Original story, December 18 2017:Rising Thunder was a fighting game from Radiant Entertainment, built in part by FGC luminaries like Seth Killian and Evo founders Tom and Tony Cannon. It was to have all the depth of a traditional fighter, but with a simplified, infinitely more accessible control scheme, but was cancelled after Radiant were acquired by League of Legends developers Riot Games. Yet Rising Thunder is not gone, as the developers are releasing the final build of the game to the public.

Rising Thunder: Community Edition will be released in January, completely free. “Our intent here,” reads the announcement on Reddit, “is to give the game back to you guys, the community, and let you run with it.”

This build has essentially the same features as the final alpha in 2016, but the developers have “tinkered” to add offline local play and some smaller improvements.

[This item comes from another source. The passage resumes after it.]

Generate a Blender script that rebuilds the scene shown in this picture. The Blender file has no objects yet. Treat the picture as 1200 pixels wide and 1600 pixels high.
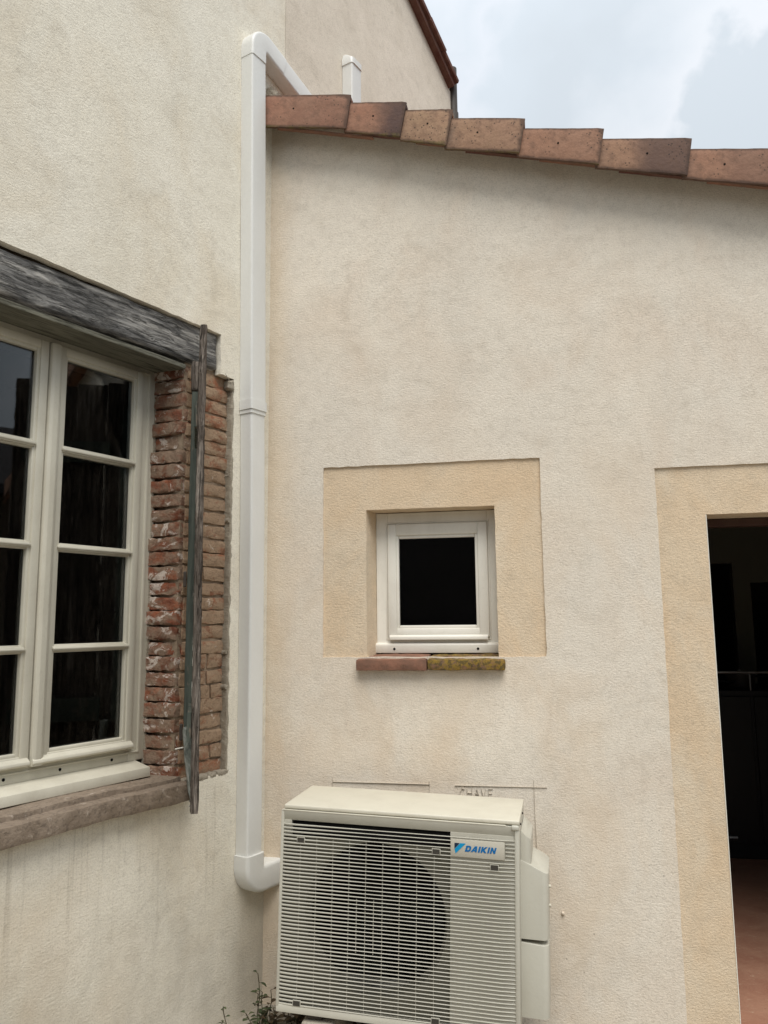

The game only supports local keyboard versus controller matches, but “it should be straightforward to hack in 1p controller support through external scripting.”

Radiant are also releasing an open source version of the Rising Thunder server, letting you set up matchmade games online. This is a “first pass at a bare-bones server” that will allow for basic matchmaking and rudimentary features, and the community will be free to tinker with the source code to make their own improvements.

The team have moved on to develop something new, and they promise more info “when the time is right.” The real question is whether this new title is the same as Riot’s next game, which they’ve been teasing for ages now.